De un lado, entonces, el melancólico y extravagante Rodolfo de Bohemia, cabeza del Sacro Imperio Romano Germánico, un mecenas manirroto y acosado por las deudas, aficionado al arte, los autómatas, los gabinetes de curiosidades o los arcanos de la alquimia, protector de astrólogos y nigromantes, secretamente enamorado de una mujer casada. De otro, el judío Meisl, tardío benefactor de sus hermanos de religión, que se encuentra con aquel una sola vez, ya al final de su vida, disfrazado de carnicero. Dos mundos radicalmente distintos que Perutz recrea y retoma, como a fogonazos, de la mano de otros personajes no menos memorables. Entre los históricos, el gran rabino Loew, a quien se atribuye la creación del Golem, sabio cabalista que desempeña un papel fundamental en la trama; el matemático y astrónomo de la corte Johannes Kepler, sucesor de Tycho Brahe, tan pobre que se ve obligado a ganarse la vida haciendo horóscopos en los que no cree; el todopoderoso mayordomo real Philipp Lang, hombre fuerte de la monarquía, o el futuro caudillo Wallenstein o Waldstein, que se distinguiría en la Guerra de los Treinta Años. Y junto a ellos, los notables del ghetto o los nobles bohemios enzarzados en disputas políticas, teológicas o sentimentales, una entrañable galería de personajes del pueblo como ese antiguo bufón, heredado por Rodolfo de su padre y predecesor Maximiliano, que ejerce ahora como fumista, o la pareja de cómicos ambulantes a los que se aparecen los fantasmas de un grupo de niños víctimas de la peste.
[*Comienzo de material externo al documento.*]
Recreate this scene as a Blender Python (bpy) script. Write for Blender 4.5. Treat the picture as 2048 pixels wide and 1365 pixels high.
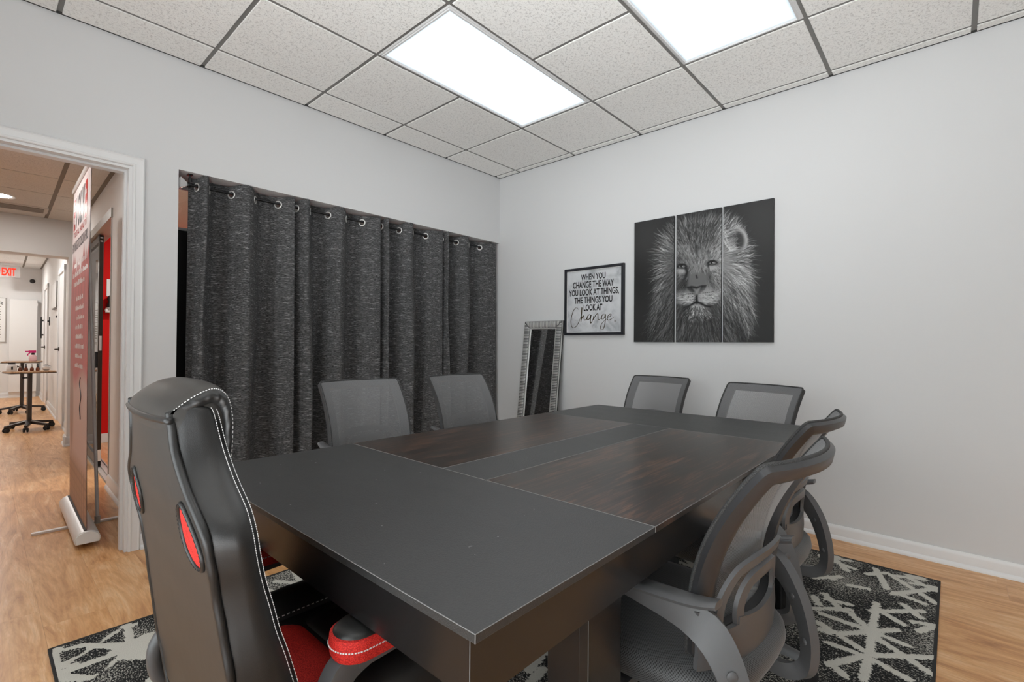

Pertuz describe un universo mágico, pero de contornos bien reales, que si en el caso de la corte está marcado por las caprichosas excentricidades del emperador, deslumbra cuando trata de los devotos de la Torá por un riquísimo acervo de historias, tradiciones y mitos, inserto en la vida cotidiana que asume los prodigios -los perros hablan, comparecen ángeles, los azares siguen designios misteriosos- como algo natural, inseparable de la propia existencia. Un aire de fábula tiene también el tono que emplea el narrador, que se sirve de recursos de los cuentos populares para dar una impresión de inocencia, matizada por la ironía. Hay en fin, o puede intuirse, una cierta nostalgia por el viejo barrio judío que Perutz llegó a conocer antes de su demolición, a la que se refiere en el citado epílogo. Poco queda del laberinto que fueron sus calles, pero aún hoy permanece el puente asociado a la maravillosa historia de los amantes que se citan en sueños, al conjuro del gran rabino que ha logrado que se abracen el rosal y el romero. Unidos, como aquellos en la distancia, por el cálido aliento de la brisa junto al río.